Car, de longue date, l'interdiction d'imprimer figure parmi les propriétés de sécurité du format PDF, avec comme objectif premier d'éviter la modification et la diffusion de documents sur lesquels l'auteur souhaite, de manière sans doute un peu illusoire, garder un certain contrôle. Ces restrictions sont, par exemple, accessibles dans les options qu'offre un logiciel libre comme OpenOffice.org. Nul besoin, en d'autres termes, pour obtenir le résultat souhaité par le WWF, d'inventer quoi que ce soit ; il suffit d'adopter et de promouvoir le logiciel libre, et sa démarche qui consiste à traiter l'utilisateur en adulte, et à mettre à sa disposition tous les éléments nécessaires à son éducation. Le WWF, a l'opposé, a choisi comme moyen d'action la contrainte seule, dans sa forme la plus brutale, mais aussi la plus élémentaire. Pas la peine d'apprendre, pas même besoin de penser : un automatisme, un de ces fameux gestes simples qui font fortune dans les étroits créneaux publicitaires d'après journal télévisé, et la planète est sauvée. Au WWF, on refuse d'enseigner aux hommes la bonne manière de pêcher : ils sont déjà infiniment trop nombreux à savoir comment faire. On préfère les nourrir d'une bouillie instantanée, prête à servir ; on préfère promouvoir la servitude, et contraindre leurs comportements, tant on se refuse à croire qu'ils soient pourvus d'intellects, et capables d'un peu plus de discernement que cet animal que, de tout façon, on préfère.

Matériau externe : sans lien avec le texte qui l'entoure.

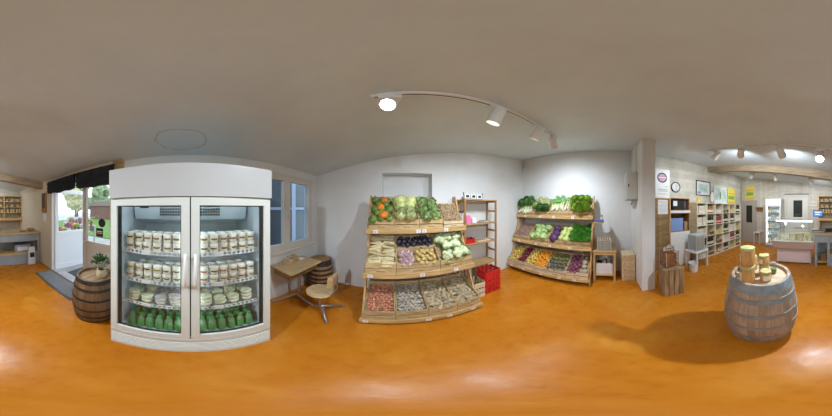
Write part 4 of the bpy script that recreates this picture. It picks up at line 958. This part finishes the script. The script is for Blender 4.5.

Au même titre que le bien connu PDFCreator, la chose se présente sous la forme d'un programme qui, pour l'heure, n'existe que pour Mac OS X et qui crée une imprimante virtuelle, qu'il faudra sélectionner au moment de procéder à l'impression du document voulu, de façon à obtenir ce fameux fichier au format .wwf, interdit d'impression. Ce qui, nécessairement, ouvre deux pistes de réflexion fécondes, bien que distinctes. On le constate, la manœuvre est contre-intuitive : pour choisir de ne pas imprimer, il faut d'abord décider d'imprimer. Il faut, aussi, connaître ce que peu de gens savent, cette manipulation certes simple et à la portée de tous, de ceux, du moins, dont les administrateurs système n'ont pas interdit de modifier l'imprimante par défaut, qui consiste précisément à changer celle-ci. Ce fait de savoir, cette capacité de décider, cette nécessité d'apprendre que l'on refuse au destinataire du document, on l'accorde donc à son auteur. Et ce que l'on peut deviner derrière cette apparente contradiction, c'est une partition sociale où l'on trouve, d'un côté, les bons, les militants, les aristocrates, seuls producteurs et diffuseurs de bonne parole, et de l'autre la masse, les consommateurs, ceux que l'on désespère d'éduquer et que l'on ne cherche désormais plus, par tous les moyens, qu'à contraindre. L'application, de plus, n'existe pour l'heure que pour Mac OS X, un choix, en première analyse, surprenant, la part de marché globale de ce système ne dépassant guère les 5 %. Mais Windows, qui anime 90 % des PC de la planète, c'est le système du vulgaire. Les distingués adhérents et sympathisants du WWF, journalistes, publicitaires, enseignants, universitaires, artistes, professions libérales tournent, eux, sur Mac OS X, et c'est pour eux, et contre les autres, que l'application est conçue. La réputation d'Apple, discret champion du logiciel fermé, idole planétaire chez les jeunes modérément technophiles et, dès lors, plus grosse, ou à peu près, capitalisation boursière mondiale comme petite boîte sympa et alternative demeure décidément, et en particulier chez ceux qui ne veulent rien savoir de ce qui pourrait les gêner, indestructible.
En plus du bon et du brut, l'initiative du WWF définit aussi un truand, l'industrie papetière au compte de laquelle le communiqué de presse porte la responsabilité de la déforestation. Faire comme si la plus renouvelable des ressources était inexorablement condamnée représente sans doute une de plus troublantes apories du raisonnement écologiste. Or, dans les pays développés, gros consommateurs de papier, la forêt se porte on ne peut mieux. Et ailleurs, le défrichage a comme objet de convertir les forêts en terres agricoles, et constitue donc une opération par définition contraire aux intérêts des papetiers puisqu'elle les prive définitivement de leur matière première. Alors, avec cette initiative dérisoire, cette innovation illusoire, cette justification mensongère, on a l'impression, en fait, quel le WWF se moque du monde, et de la planète entière.